Panthers 28, Raiders 13: This, folks, is most definitely not must-see TV.
Saints 24, Cowboys 20: Dallas is playing for a division title. They remain as untrustworthy to win a game they need as ever.
Packers 35, Titans 10: Yeah, this should be brutal.
Texans 24, Vikings 17: The NFL playoffs need Adrian Peterson. Be kind to him this week, J.J. Watt.
Patriots 42, Jaguars 7: I don't check point spreads, but this line has got to be insane.
Colts 27, Chiefs 13: I still can't believe Brady Quinn is starting in this league - especially by choice.
Jets 13, Chargers 10: It's a mark of how little I think of San Diego that I'm picking them over this Jets team.
Redskins 27, Eagles 20: Is it wrong of me to secretly wish for a little Trent Edwards action over the next two weeks?
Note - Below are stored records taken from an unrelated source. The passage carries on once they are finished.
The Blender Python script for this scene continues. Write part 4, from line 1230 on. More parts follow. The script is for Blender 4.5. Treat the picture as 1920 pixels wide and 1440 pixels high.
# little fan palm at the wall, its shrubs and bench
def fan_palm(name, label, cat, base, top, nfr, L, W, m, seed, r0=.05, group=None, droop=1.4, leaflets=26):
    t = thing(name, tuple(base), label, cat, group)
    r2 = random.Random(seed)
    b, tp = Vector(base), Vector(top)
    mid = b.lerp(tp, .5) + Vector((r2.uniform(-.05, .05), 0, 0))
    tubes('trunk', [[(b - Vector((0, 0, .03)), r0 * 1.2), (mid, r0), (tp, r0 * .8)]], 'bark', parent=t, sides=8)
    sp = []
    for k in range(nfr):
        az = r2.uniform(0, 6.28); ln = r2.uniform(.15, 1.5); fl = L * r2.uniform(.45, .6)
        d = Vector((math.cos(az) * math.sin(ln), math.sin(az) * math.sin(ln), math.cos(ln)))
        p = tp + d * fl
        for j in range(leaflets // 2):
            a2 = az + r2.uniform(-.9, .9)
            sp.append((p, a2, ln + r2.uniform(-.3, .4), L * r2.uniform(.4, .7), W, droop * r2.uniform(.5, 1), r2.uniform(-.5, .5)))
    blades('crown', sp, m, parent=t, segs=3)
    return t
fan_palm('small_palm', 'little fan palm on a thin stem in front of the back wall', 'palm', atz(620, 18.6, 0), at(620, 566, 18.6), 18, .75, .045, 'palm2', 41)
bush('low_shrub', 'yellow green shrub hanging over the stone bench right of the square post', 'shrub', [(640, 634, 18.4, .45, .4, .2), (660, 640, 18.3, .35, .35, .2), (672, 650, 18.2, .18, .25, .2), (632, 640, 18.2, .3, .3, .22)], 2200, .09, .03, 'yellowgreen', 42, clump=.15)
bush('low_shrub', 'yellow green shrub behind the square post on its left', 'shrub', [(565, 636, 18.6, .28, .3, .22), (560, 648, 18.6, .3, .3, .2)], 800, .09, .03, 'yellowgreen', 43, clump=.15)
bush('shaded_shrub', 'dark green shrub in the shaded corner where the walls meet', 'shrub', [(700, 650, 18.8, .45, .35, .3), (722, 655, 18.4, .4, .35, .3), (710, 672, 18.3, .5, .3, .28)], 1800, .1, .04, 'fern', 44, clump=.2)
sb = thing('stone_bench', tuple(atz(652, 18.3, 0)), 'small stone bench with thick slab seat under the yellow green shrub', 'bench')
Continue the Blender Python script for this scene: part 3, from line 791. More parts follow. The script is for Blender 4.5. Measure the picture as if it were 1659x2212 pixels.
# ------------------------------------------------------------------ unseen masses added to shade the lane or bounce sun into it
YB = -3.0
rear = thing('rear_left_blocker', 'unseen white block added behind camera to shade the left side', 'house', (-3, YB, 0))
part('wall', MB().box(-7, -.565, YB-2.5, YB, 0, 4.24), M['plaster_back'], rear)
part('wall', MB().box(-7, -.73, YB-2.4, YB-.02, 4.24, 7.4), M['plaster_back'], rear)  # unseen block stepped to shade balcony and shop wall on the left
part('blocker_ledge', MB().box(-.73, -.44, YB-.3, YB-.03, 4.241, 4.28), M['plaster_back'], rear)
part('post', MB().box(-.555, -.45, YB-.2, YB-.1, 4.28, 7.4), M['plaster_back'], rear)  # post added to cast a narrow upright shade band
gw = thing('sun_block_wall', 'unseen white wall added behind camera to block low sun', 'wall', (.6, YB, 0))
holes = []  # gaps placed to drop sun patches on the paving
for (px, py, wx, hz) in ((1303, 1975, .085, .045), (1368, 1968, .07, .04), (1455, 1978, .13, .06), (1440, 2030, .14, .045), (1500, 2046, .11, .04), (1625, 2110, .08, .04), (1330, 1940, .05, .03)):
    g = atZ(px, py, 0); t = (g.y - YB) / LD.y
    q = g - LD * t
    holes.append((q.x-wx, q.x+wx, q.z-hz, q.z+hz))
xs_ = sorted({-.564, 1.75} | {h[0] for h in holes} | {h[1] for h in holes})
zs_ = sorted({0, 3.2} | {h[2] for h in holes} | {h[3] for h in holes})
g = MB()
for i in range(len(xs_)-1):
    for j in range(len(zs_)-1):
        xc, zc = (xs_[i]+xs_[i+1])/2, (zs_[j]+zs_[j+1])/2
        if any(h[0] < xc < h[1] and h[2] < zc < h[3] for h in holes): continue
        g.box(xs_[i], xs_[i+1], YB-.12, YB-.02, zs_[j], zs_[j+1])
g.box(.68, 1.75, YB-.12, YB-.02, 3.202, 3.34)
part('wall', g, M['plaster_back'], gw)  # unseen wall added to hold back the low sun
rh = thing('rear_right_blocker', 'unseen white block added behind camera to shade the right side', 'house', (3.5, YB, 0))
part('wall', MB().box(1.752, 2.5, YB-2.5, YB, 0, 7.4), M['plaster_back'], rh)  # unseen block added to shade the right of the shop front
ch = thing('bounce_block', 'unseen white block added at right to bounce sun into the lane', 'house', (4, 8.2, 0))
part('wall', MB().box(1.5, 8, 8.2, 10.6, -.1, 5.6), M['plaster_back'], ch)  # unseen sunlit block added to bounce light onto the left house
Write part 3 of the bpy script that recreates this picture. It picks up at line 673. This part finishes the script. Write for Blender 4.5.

Steelers 23, Bengals 20: I said it last week, and despite the result, I'll say it again - you just know that Pittsburgh is going to find a way to make the playoffs, right?
Rams 21, Buccaneers 17: Thank you very much, Josh Freeman, for ending my fantasy season. You suck.
Broncos 37, Browns 17: Man, Denver's had an easy ride this season. What a soft schedule.
Bears 20, Cardinals 7: As down on Chicago as I am, they're still good enough to handle Arizona with ease.
Giants 27, Ravens 23: This is the marquee game of the afternoon, despite both teams getting blown out last week. Weird.
49ers 20, Seahawks 17: Sorry, Russell Wilson - I just don't trust you enough yet. This will, however, be a physical, low-scoring, close affair that could go either way.
Dolphins 24, Bills 20: Remember when Buffalo dominated Miami and still only won by five points, despite playing at home in a nationally televised game? I don't think they have another dominant performance in them. They haven't swept anyone yet under Chan Gailey, either. I'll roll with Miami, and pray that I'm wrong.